Deduction of the Simplified Form
Consider two focal points f_1 = (-c,0) and f_2 = (c,0). The point p = (x,y) will be on the hyperbola if
\sqrt{(x+c)^2+y^2} - \sqrt{(x-c)^2+y^2} = 2a
From here, the following reasoning follows:
| \sqrt{(x+c)^2+y^2} - \sqrt{(x-c)^2+y^2} = 2a | ; equation of the hyperbolas |
| \sqrt{x^2 + 2xc + c^2 + y^2} - \sqrt{x^2 - 2xc + c^2 + y^2} = 2a | ; expanding the squares |
| \sqrt{x^2 + 2xc + c^2 + y^2} = 2a + \sqrt{x^2 - 2xc + c^2 + y^2} | ; redistributing terms |
| \color{red}{x^2} + 2xc + \color{purple}{c^2} + \color{violet}{y^2} = 4a^2 + 4a\sqrt{x^2 - 2xc + c^2 + y^2} + \color{red}{x^2} - 2xc + \color{purple}{c^2} + \color{violet}{y^2} | ; squaring both sides |
| 2xc = 4a^2 + 4a\sqrt{x^2 - 2xc + c^2 + y^2} - 2xc | ; canceling like terms |
| 4xc = 4a^2 + 4a\sqrt{x^2 - 2xc + c^2 + y^2} | ; redistributing like terms |
| xc = a^2 + a\sqrt{x^2 - 2xc + c^2 + y^2} | ; simplifying like terms |
| xc - a^2 = a\sqrt{x^2 - 2xc + c^2 + y^2} | ; simplifying like terms |
| x^2c^2 -2xca^2 + a^4 = a^2(x^2 - 2xc + c^2 + y^2) | ; squaring both sides |
| x^2c^2 \color{red}{-2xca^2} + a^4 = a^2x^2 \color{red}{- 2xca^2} + a^2c^2 + a^2y^2 | ; operating parentheses |
| x^2c^2 + a^4 = a^2x^2 + a^2c^2 + a^2y^2 | ; canceling like terms |
| x^2(c^2 - a^2) - a^2y^2 = a^2c^2 - a^4 = a^2(c^2 - a^2) | ; regrouping terms |
| \displaystyle \frac{x^2}{a^2} - \frac{y^2}{c^2 - a^2} = 1 | ; regrouping terms |
For this final expression, as with ellipses, we take b^2=c^2-a^2 and arrive at the equation for ellipses:
\displaystyle \color{blue}{ \left(\frac{x}{a}\right)^2 - \left(\frac{y}{b}\right)^2 = 1 }
General Equation of Hyperbolas
To obtain the general equation of hyperbolas, we simply take the one we just obtained and apply the position transformations:
| x\longmapsto x-h |
| y\longmapsto y-k |
and with this, we automatically obtain the general equation of ellipses with center (h,k)

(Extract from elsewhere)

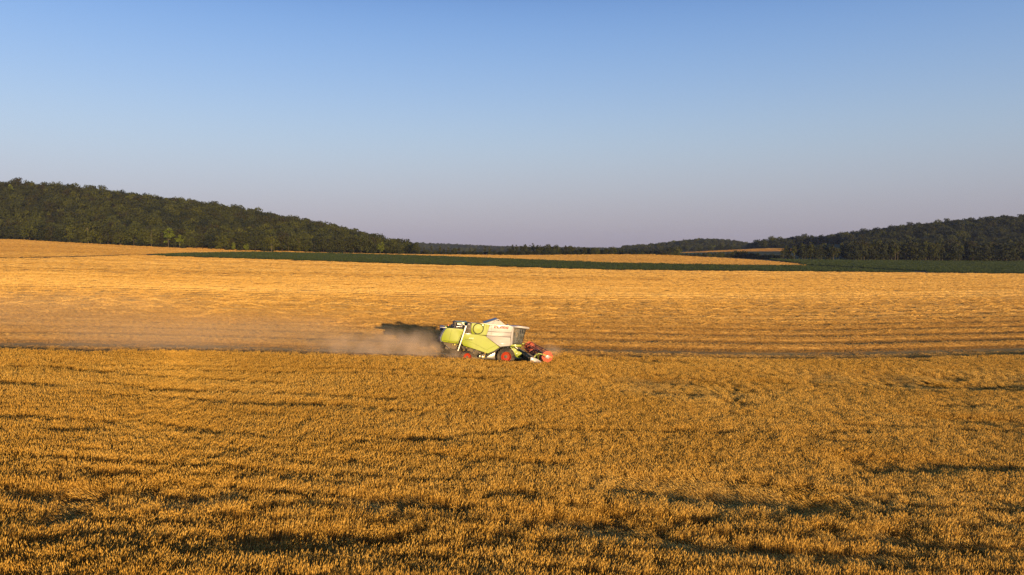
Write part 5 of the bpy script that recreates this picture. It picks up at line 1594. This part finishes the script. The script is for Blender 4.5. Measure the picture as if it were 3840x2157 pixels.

\displaystyle \color{blue}{ \left(\frac{x-h}{a}\right)^2 - \left(\frac{y-k}{b}\right)^2 = 1 }
Canonical Equation of Hyperbolas
And if we now take the general equation of ellipses and expand it, we arrive at the canonical expression:
| \displaystyle \left(\frac{x-h}{a}\right)^2 - \left(\frac{y-k}{b}\right)^2 = 1 | ; General equation of hyperbolas |
| b^2 (x^2 - 2xh + h^2) - a^2(y^2-2ky + y^2) = a^2b^2 | ; solving squares and multiplying everything by a^2b^2 |
| b^2 x^2 - 2hb^2x + h^2b^2 - a^2 y^2+ 2k a^2 y - a^2 k^2 = a^2b^2 | ; solving parentheses |
| b^2 x^2 - (2hb^2) x - a^2 y^2+ (2k a^2) y - (a^2b^2 + a^2 k^2 - h^2b^2) = 0 | ; Grouping like terms |
This last expression is of the form Ax^2+Bx + Cy^2 + Dy + E = 0, where A and C are always nonzero and have opposite signs, as we anticipated when studying ellipses.